I love my immediate family, too. But my dad lives in Delaware. My brother is in Afghanistan. One of my sisters is only a year away from graduating and starting college, and the other one is seven and a half years younger than i am. As we both grow older, that gap matters less and less, but twenty-one and fourteen are still worlds apart. My mother's recent marriage to a guy i barely know makes the house even more awkward to be in. I no longer have my own bedroom, so i stay in my brother's room with all of his half-packed things from college and childhood.
And after a while, those endless horizons start to feel oppressive. Sure, you have no limits, but that also means that you have nowhere to go. My town has one movie theater. The second nearest one is thirty miles away. The nearest mall and Walmart are in the same town as the second movie theater. There are no museums, no concert venues, no public transportation, and no Starbucks.
Yeah. That's actually the whole town. |
I have spent the last four years of my life near Boston.
I can see Boston from my roof (though not as clearly as in the above image). There are four coffee shops within walking distance of my apartment, as well as two cupcake shops, several bars and restaurants, and a Marshalls. And a five-minute walk brings me to the train, which can take me anywhere i want in Boston. I can go to theaters and museums, attend concerts, shop, tour the historic Red Line, eat fabulous food, and pretend that i go to Harvard. This 4th of July, my roommates and i hosted a cookout which culminated in watching fireworks from our roof, over the Boston skyline.

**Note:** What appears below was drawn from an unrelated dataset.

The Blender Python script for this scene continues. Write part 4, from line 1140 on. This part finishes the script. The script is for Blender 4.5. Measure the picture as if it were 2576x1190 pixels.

My family isn't so very far away, and they're not even in a different time zone, so it's not terribly difficult to talk to or visit them. The only real difficulty is that, as i mentioned before, i'm not the only one who no longer lives in my mom's house. But we make it work.
I have lots of friends here. I have a job here (for now, anyway). I'm enrolled in grad school. I have a church family. I have a boyfriend. I have a cat.
There are a lot of things that keep me here. There are a lot of memories, a lot of possibilities, and a lot of really delicious cupcakes across the street from my apartment.
But sometimes, when i'm sitting on the roof and gazing at the Boston skyline, i hunger for stars. Sometimes, when i'm at the beach with friends, i think of Maryland blue crabs steamed with Old Bay and my mouth waters. I long for thunderstorms that make the windows rattle and that last for hours. I long for humidity so intense you can barely move. I long for old men in pickup trucks who wave (in a friendly, non-creepy way) when they see you out for a walk. I long for my family, blowing my personal bubble to smithereens with their very presences. I long for goose-calls in the fall, for Queen Anne's lace in the summer, for mild winters where school is canceled because of forecasted flurries, for springtime full of wildflowers.
My roots run deep and my wings reach far. At times i feel like i will be torn in two by the opposing forces.
When i was sixteen, my dad took me out to dinner to give me a blessing, Old Testament-style. He said a lot of really great things, but the one that stuck was that i was a willow tree. He told me that willows look beautiful and graceful and delicate, but that their beauty conceals an iron strength. The roots of willow trees often force their way through concrete barriers into swimming pools or drainage pipes, all in a quest for water. They are tough enough to break mower blades. They are very tenacious and difficult to remove.
My dad said, "You are a willow. You won't let anything get between you and the things that you want and need. You will break through any barrier, block any blow, and hang on to the very end." The way that he talked about roots made them sound almost like wings. I liked that.
I have written before about my swallow tattoo, about how the swallow uses its wings to return home. When i read about swallows, their wings sounded almost like roots. I liked that.
I don't know what the future holds. I can't say that i will never again live in Maryland. I can't say that i will live in Massachusetts forever. I can say that, wherever i live, i will be torn. I will feel out-of-place and homesick. I will dig in my roots, desperate for sustenance and refreshment, and i will spread my wings, longing for the next horizon.